Charlotte au Chocolat

In the 1980s, Charlotte Silver was the party-dressed princess of her parents’ restaurant Upstairs at Pudding, a sometimes hot spot in Harvard Square. She was served bottomless glasses of Shirley Temples, doctored to her Maraschino cherry and citrus garnish specifications. She sometimes napped beneath the bar. She ate dinners of pheasant and Roquefort flan at table A-1. She developed friendships with the steady stream of employees who breezed through the restaurant.

Charlotte au Chocolat: Memories of a Restaurant Girlhood is her story of being raised in this environment. At first both her parents work together at the eatery: Dad as head chef; Mom on pastries. When the former cuts out in favor of a more Bohemian lifestyle than cooking at this epicenter of preppy-hood that regularly features doo-wop singers, Silver’s mother takes over ruling the roast.

Silver’s mom is the star of the story, a hard-working tough cookie with a strict rule about not crying in the dining room.
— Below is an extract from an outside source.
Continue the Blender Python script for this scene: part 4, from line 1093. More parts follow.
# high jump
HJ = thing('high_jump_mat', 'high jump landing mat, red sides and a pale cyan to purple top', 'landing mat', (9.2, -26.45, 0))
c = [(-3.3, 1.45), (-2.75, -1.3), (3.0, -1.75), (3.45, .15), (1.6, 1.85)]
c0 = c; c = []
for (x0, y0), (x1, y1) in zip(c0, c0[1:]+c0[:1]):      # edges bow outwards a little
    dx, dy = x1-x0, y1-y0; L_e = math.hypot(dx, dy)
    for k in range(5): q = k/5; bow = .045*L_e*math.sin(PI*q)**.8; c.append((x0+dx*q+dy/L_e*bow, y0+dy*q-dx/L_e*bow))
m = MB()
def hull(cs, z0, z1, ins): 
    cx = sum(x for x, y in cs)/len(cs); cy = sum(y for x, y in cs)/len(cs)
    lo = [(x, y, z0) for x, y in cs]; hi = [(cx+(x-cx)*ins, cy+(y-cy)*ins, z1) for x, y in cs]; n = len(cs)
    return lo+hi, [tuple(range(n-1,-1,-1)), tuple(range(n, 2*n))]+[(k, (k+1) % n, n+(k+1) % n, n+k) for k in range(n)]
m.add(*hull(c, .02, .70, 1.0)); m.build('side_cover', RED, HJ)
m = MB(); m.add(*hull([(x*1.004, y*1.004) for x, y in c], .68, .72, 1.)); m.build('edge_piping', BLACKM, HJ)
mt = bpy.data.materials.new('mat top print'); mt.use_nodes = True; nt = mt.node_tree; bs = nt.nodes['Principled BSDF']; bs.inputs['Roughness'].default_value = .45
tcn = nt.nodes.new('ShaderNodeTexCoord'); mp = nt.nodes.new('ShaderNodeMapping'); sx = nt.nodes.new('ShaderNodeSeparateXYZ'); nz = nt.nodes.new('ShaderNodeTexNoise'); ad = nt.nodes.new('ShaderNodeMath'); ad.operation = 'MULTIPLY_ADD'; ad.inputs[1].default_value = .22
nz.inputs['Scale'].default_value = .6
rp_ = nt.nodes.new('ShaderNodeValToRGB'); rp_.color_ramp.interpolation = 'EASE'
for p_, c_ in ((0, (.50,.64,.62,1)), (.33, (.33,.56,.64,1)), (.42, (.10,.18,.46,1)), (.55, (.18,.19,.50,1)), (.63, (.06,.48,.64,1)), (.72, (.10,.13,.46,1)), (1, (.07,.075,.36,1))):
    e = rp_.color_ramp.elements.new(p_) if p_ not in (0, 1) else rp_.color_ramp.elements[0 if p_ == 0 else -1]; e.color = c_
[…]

Once a Kim Novak lookalike, over-sized sunglasses always in place, a short busty woman proud of her tiny waist and belief that tiger-striped prints are a neutral. She was referred to by at least one employee as “Patton in Pumps.”

At one point Charlotte asks her mother why she continues in this business that isn’t yielding any income and her mother tells her that if she wanted money, she would have opened a pizza joint or a Chinese take-out restaurant. Why didn’t you? Charlotte asked her. “Because I’m interested in the product. I’m interested in things being beautiful,” she responds.

Young Charlotte, meanwhile, comes to every meal wrapped in one of her fancy party dresses. She practices manners on the wait staff, always addressing them by name and thanking the back of the house after every meal. She comes of age in this space, growing too big to sleep beneath the bar, sometimes sharing a shift with an eccentric Italian-ophile working at the coat check, eventually playing touchie-feely with those temporary summer employees on college break — a crew she refers to as her cabana boys.

In its best moments, this book provides a quick-hit portrait of a kitchen character like an alcoholic chef who refers to her as “Shorty” or the woman from the coat check and the way the spent nights, months, considering possible names for Marlon Brando’s offspring.

Unfortunately, most of the time the story has that artificial prettiness of a dining room with a great dimmer switch. Her memories shimmer and Silver gives only passing mention of the suddenly absent father and mother who is up to her elbows in her signature red pepper soup and whether she, as a child, was resentful, bored. There is a curious amount of focus on what she is wearing — from the party dresses, to the time when she was at school and puberty busted two buttons from her dress leaving her chest bared, to a sudden interest in vintage clothing and how she was one of the rare people who could fit into a classic 1950s dress.

Silver is in college when she learns that her mother has lost the lease on the restaurant and that it will close in the summer. In real life she struggles to find the right way to say goodbye to the space she once used as a permanent address during a period of frequent moves to different apartments. In the book, she struggles to write about what it has all meant without getting the page sticky with word frosting.

This story is a quick read, pleasant enough, but probably won’t stick to the ribs. It seems like a good fit for people who frequented the restaurant or worked at the restaurant, but in terms of a memoir with mass appeal, it’s a little too light on real life, heavy on pretty portraiture. There are some thoughts on the changes in the food industry — how things went from smoking line cooks to celebrity chefs to fashionable food — and changes in the Harvard Square neighborhood, including the end of a great sandwich shop and the beginning of an Abercrombie & Fitch.